Username Post: Scrapbooking Business        (Topic#1586831)
lgtaylor100
Diva
Posts: 7629
Joined: 03-17-13
lgtaylor100

Have any of you formed a scrapbooking business? How do you operate the business. Where do you advertise? How much do you charge? I would like to do albums for people locally we have lots of pictures but no interest in scrapping. My thought is that I would consult with them to find out their likes, tastes and needs for the book. I have no idea what to charge since the costs of the materials alone are expensive. My sister in law approached me yesterday when she saw the album I had made for my mother and wanted me to do an album for her daughter who has been doing gymnastics since she was two and also a Bat Mitzvah album for the same daughter. I am only going to charge her for materials, and maybe use her as a source of business. Any other ideas, particularly what to charge?


 
SJB1120
Expert
Posts: 1300
Joined: 02-06-13
SJB1120
In response to lgtaylor100

I think what might be best is to come up with an hourly wage type deal, or perhaps an amount per page, in addition to the cost of materials. That way they are only paying "extra" for your time (in terms of they would have to buy the materials themselves).

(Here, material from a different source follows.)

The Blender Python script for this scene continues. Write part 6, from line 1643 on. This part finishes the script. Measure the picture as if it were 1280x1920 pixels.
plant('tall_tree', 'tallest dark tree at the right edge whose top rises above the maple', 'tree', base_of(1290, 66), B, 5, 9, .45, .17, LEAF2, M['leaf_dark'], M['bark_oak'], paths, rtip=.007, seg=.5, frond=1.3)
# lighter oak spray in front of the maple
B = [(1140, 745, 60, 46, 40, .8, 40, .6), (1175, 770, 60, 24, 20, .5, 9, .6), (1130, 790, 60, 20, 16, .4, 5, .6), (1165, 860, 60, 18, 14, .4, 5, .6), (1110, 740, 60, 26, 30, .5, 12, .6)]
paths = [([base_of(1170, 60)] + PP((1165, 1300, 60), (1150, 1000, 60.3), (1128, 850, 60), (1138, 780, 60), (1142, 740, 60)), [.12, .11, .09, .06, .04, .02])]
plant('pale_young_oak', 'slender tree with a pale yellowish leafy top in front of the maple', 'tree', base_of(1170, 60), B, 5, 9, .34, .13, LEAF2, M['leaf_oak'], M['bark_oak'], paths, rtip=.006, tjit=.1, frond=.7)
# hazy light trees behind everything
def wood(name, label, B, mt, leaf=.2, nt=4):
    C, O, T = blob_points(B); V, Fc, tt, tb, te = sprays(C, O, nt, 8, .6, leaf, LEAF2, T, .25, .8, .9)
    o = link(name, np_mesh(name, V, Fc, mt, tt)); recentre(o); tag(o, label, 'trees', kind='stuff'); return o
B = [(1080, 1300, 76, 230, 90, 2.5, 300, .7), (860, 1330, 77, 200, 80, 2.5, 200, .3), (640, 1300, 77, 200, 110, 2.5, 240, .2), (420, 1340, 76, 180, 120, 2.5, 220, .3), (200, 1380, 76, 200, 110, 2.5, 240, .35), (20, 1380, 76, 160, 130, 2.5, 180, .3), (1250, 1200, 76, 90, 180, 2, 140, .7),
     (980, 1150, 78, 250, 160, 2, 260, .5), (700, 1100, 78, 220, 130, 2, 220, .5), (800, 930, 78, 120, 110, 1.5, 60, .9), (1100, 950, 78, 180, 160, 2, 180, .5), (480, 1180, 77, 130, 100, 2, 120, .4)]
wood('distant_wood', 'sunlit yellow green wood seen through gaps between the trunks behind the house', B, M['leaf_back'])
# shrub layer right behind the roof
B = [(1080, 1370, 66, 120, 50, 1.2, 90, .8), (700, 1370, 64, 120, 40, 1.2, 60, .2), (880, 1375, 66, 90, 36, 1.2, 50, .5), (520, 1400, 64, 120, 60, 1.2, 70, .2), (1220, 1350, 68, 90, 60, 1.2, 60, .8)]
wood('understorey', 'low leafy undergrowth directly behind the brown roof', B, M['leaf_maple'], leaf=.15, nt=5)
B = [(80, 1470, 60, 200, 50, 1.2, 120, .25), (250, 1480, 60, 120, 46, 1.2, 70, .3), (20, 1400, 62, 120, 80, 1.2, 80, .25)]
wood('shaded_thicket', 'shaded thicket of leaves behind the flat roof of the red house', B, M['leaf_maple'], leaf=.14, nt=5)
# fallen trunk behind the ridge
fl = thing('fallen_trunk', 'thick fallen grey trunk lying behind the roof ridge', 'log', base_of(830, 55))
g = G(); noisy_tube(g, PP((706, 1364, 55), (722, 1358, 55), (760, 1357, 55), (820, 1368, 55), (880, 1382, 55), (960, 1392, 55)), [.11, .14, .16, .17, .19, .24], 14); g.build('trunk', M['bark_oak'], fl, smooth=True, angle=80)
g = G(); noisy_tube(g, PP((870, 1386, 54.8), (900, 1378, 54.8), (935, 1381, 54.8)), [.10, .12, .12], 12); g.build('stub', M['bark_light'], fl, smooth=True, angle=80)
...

I have never charged anyone for an album, but I did make an album in remembrance of a classmate who died and people used to donate $5 to the page that I did for them and their memories.

I think if I were to do this for others I would charge by the page because some pages take longer than others but ultimately the time evens out. But that's just my two cents.

Good luck!

-Stephanie


 
Gelidy Gelato
Diva
Posts: 7698
Joined: 07-05-07
Gelidy Gelato
In response to lgtaylor100

somewhere along the way…I watched a popular scrapbooking tv show that covered this subject "making scrapbooks for pay".
The biggest things I took away from watching it was "make sure you have a signed contract in place that specifically list the costs and the deliverables". And to "schedule at least 3 consultation sessions with your client". Show them what you intend to do & discuss, show them a few pages work-in-progress & discuss (in a pinch could be done through e-mail photos), and finally give them a “last look”. These sessions prevent really obvious errors (like misspelling someone’s name) and help to identify potential issues. Some people even have the person join them when they pick out & buy the supplies so there is no clash over the co$t or style of materials.

The biggest challenge is educating someone on how much the material co$t! This is always a real shocker! And how long it takes. Another real shocker. Avoid vague statements like the “materials will be around…” or “a page usually takes me…”
And finally, keep-in-mind “just cause you like it doesn’t mean your client will”. It’s tough to approach this as a business and stay objective. ESPECIALLY if it's for family. Sometimes it's just easier to consider it a gift (a mega multiple holiday gift).